### SET PROBLEM
All of the data needs to be repeated exactly.

=== GIVEN DATA ===

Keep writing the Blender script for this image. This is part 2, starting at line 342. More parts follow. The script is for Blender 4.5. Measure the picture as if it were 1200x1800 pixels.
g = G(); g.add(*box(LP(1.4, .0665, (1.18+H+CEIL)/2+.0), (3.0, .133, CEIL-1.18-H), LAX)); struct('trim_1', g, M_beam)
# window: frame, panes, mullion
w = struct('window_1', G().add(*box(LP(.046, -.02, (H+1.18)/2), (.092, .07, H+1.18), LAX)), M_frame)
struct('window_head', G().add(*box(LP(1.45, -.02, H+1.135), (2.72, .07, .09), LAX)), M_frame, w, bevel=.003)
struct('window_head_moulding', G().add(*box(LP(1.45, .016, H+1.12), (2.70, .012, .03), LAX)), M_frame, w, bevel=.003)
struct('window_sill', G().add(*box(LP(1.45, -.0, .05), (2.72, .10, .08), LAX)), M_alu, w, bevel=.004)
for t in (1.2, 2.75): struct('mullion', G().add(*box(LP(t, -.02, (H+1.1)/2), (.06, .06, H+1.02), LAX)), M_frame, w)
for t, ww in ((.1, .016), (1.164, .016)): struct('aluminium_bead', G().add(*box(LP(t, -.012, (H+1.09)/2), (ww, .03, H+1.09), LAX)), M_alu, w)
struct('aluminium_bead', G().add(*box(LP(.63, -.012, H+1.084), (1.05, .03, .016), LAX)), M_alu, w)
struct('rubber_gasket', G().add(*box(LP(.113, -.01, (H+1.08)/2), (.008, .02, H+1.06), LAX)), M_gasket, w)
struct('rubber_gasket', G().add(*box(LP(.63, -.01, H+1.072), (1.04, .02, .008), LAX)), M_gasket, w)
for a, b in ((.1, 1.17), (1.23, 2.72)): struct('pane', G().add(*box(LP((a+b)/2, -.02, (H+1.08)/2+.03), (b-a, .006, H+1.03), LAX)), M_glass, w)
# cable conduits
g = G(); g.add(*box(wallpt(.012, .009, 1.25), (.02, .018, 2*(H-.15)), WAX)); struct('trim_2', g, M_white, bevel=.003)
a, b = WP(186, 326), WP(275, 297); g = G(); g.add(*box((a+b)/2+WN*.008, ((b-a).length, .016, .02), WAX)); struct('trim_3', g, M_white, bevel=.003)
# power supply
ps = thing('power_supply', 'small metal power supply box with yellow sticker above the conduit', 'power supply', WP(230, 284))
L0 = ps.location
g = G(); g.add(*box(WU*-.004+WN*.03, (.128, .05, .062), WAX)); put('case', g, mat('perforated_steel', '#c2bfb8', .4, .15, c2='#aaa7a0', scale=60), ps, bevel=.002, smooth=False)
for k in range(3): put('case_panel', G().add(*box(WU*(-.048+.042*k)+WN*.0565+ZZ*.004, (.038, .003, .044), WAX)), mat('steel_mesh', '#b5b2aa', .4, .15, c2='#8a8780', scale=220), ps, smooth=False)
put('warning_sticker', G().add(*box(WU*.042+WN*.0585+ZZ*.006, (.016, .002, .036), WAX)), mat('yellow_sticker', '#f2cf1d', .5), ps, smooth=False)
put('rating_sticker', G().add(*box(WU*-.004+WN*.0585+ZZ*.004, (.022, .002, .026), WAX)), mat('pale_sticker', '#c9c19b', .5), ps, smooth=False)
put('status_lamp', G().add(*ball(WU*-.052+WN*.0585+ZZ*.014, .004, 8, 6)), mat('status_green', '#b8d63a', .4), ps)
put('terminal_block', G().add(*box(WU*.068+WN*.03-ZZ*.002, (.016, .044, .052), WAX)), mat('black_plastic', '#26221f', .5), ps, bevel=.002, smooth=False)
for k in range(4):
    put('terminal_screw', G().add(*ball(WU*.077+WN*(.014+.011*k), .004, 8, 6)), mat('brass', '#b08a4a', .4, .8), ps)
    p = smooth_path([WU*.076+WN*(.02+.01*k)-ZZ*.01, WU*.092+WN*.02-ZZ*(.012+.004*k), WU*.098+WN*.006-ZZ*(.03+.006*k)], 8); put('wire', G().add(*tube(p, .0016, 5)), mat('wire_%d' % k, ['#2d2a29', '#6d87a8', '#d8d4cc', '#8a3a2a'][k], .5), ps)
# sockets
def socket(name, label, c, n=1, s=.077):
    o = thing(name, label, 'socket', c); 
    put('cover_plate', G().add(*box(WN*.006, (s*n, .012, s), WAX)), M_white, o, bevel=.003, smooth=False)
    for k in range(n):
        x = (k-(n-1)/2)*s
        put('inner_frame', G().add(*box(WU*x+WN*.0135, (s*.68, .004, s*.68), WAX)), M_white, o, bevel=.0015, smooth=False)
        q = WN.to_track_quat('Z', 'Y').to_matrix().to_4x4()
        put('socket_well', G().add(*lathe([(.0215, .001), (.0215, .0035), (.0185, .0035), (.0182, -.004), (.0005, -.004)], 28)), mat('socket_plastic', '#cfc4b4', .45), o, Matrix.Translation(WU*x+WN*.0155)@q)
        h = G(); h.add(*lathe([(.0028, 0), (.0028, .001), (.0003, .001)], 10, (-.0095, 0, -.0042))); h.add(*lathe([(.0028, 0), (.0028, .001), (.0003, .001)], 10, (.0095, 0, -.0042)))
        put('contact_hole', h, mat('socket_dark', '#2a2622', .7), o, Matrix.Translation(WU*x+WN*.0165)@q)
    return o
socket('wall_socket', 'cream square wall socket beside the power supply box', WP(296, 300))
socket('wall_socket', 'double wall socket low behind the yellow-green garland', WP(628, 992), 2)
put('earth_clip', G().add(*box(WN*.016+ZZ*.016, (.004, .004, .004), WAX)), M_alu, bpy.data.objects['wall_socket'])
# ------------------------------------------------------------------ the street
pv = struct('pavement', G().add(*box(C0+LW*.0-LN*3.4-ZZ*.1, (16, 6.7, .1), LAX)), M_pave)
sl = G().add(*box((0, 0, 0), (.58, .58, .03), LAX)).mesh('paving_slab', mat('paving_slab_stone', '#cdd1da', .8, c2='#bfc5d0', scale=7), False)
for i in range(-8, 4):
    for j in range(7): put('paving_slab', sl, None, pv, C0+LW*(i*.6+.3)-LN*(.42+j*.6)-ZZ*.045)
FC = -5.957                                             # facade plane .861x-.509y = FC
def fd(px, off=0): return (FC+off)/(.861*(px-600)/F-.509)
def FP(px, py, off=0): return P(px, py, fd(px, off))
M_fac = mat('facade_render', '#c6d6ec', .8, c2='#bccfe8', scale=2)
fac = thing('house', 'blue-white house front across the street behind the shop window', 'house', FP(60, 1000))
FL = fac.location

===

### OUTPUT FOR THIS EXERCISE
Keep writing the Blender script for this image. This is part 2, starting at line 342. More parts follow. The script is for Blender 4.5. Measure the picture as if it were 1200x1800 pixels.
g = G(); g.add(*box(LP(1.4, .0665, (1.18+H+CEIL)/2+.0), (3.0, .133, CEIL-1.18-H), LAX)); struct('trim_1', g, M_beam)
# window: frame, panes, mullion
w = struct('window_1', G().add(*box(LP(.046, -.02, (H+1.18)/2), (.092, .07, H+1.18), LAX)), M_frame)
struct('window_head', G().add(*box(LP(1.45, -.02, H+1.135), (2.72, .07, .09), LAX)), M_frame, w, bevel=.003)
struct('window_head_moulding', G().add(*box(LP(1.45, .016, H+1.12), (2.70, .012, .03), LAX)), M_frame, w, bevel=.003)
struct('window_sill', G().add(*box(LP(1.45, -.0, .05), (2.72, .10, .08), LAX)), M_alu, w, bevel=.004)
for t in (1.2, 2.75): struct('mullion', G().add(*box(LP(t, -.02, (H+1.1)/2), (.06, .06, H+1.02), LAX)), M_frame, w)
for t, ww in ((.1, .016), (1.164, .016)): struct('aluminium_bead', G().add(*box(LP(t, -.012, (H+1.09)/2), (ww, .03, H+1.09), LAX)), M_alu, w)
struct('aluminium_bead', G().add(*box(LP(.63, -.012, H+1.084), (1.05, .03, .016), LAX)), M_alu, w)
struct('rubber_gasket', G().add(*box(LP(.113, -.01, (H+1.08)/2), (.008, .02, H+1.06), LAX)), M_gasket, w)
struct('rubber_gasket', G().add(*box(LP(.63, -.01, H+1.072), (1.04, .02, .008), LAX)), M_gasket, w)
for a, b in ((.1, 1.17), (1.23, 2.72)): struct('pane', G().add(*box(LP((a+b)/2, -.02, (H+1.08)/2+.03), (b-a, .006, H+1.03), LAX)), M_glass, w)
# cable conduits
g = G(); g.add(*box(wallpt(.012, .009, 1.25), (.02, .018, 2*(H-.15)), WAX)); struct('trim_2', g, M_white, bevel=.003)
a, b = WP(186, 326), WP(275, 297); g = G(); g.add(*box((a+b)/2+WN*.008, ((b-a).length, .016, .02), WAX)); struct('trim_3', g, M_white, bevel=.003)
# power supply
ps = thing('power_supply', 'small metal power supply box with yellow sticker above the conduit', 'power supply', WP(230, 284))
L0 = ps.location
g = G(); g.add(*box(WU*-.004+WN*.03, (.128, .05, .062), WAX)); put('case', g, mat('perforated_steel', '#c2bfb8', .4, .15, c2='#aaa7a0', scale=60), ps, bevel=.002, smooth=False)
for k in range(3): put('case_panel', G().add(*box(WU*(-.048+.042*k)+WN*.0565+ZZ*.004, (.038, .003, .044), WAX)), mat('steel_mesh', '#b5b2aa', .4, .15, c2='#8a8780', scale=220), ps, smooth=False)
put('warning_sticker', G().add(*box(WU*.042+WN*.0585+ZZ*.006, (.016, .002, .036), WAX)), mat('yellow_sticker', '#f2cf1d', .5), ps, smooth=False)
put('rating_sticker', G().add(*box(WU*-.004+WN*.0585+ZZ*.004, (.022, .002, .026), WAX)), mat('pale_sticker', '#c9c19b', .5), ps, smooth=False)
put('status_lamp', G().add(*ball(WU*-.052+WN*.0585+ZZ*.014, .004, 8, 6)), mat('status_green', '#b8d63a', .4), ps)
put('terminal_block', G().add(*box(WU*.068+WN*.03-ZZ*.002, (.016, .044, .052), WAX)), mat('black_plastic', '#26221f', .5), ps, bevel=.002, smooth=False)
for k in range(4):
    put('terminal_screw', G().add(*ball(WU*.077+WN*(.014+.011*k), .004, 8, 6)), mat('brass', '#b08a4a', .4, .8), ps)
    p = smooth_path([WU*.076+WN*(.02+.01*k)-ZZ*.01, WU*.092+WN*.02-ZZ*(.012+.004*k), WU*.098+WN*.006-ZZ*(.03+.006*k)], 8); put('wire', G().add(*tube(p, .0016, 5)), mat('wire_%d' % k, ['#2d2a29', '#6d87a8', '#d8d4cc', '#8a3a2a'][k], .5), ps)
# sockets
def socket(name, label, c, n=1, s=.077):
    o = thing(name, label, 'socket', c); 
    put('cover_plate', G().add(*box(WN*.006, (s*n, .012, s), WAX)), M_white, o, bevel=.003, smooth=False)
    for k in range(n):
        x = (k-(n-1)/2)*s
        put('inner_frame', G().add(*box(WU*x+WN*.0135, (s*.68, .004, s*.68), WAX)), M_white, o, bevel=.0015, smooth=False)
        q = WN.to_track_quat('Z', 'Y').to_matrix().to_4x4()
        put('socket_well', G().add(*lathe([(.0215, .001), (.0215, .0035), (.0185, .0035), (.0182, -.004), (.0005, -.004)], 28)), mat('socket_plastic', '#cfc4b4', .45), o, Matrix.Translation(WU*x+WN*.0155)@q)
        h = G(); h.add(*lathe([(.0028, 0), (.0028, .001), (.0003, .001)], 10, (-.0095, 0, -.0042))); h.add(*lathe([(.0028, 0), (.0028, .001), (.0003, .001)], 10, (.0095, 0, -.0042)))
        put('contact_hole', h, mat('socket_dark', '#2a2622', .7), o, Matrix.Translation(WU*x+WN*.0165)@q)
    return o
socket('wall_socket', 'cream square wall socket beside the power supply box', WP(296, 300))
socket('wall_socket', 'double wall socket low behind the yellow-green garland', WP(628, 992), 2)
put('earth_clip', G().add(*box(WN*.016+ZZ*.016, (.004, .004, .004), WAX)), M_alu, bpy.data.objects['wall_socket'])
# ------------------------------------------------------------------ the street
pv = struct('pavement', G().add(*box(C0+LW*.0-LN*3.4-ZZ*.1, (16, 6.7, .1), LAX)), M_pave)
sl = G().add(*box((0, 0, 0), (.58, .58, .03), LAX)).mesh('paving_slab', mat('paving_slab_stone', '#cdd1da', .8, c2='#bfc5d0', scale=7), False)
for i in range(-8, 4):
    for j in range(7): put('paving_slab', sl, None, pv, C0+LW*(i*.6+.3)-LN*(.42+j*.6)-ZZ*.045)
FC = -5.957                                             # facade plane .861x-.509y = FC
def fd(px, off=0): return (FC+off)/(.861*(px-600)/F-.509)
def FP(px, py, off=0): return P(px, py, fd(px, off))
M_fac = mat('facade_render', '#c6d6ec', .8, c2='#bccfe8', scale=2)
fac = thing('house', 'blue-white house front across the street behind the shop window', 'house', FP(60, 1000))
FL = fac.location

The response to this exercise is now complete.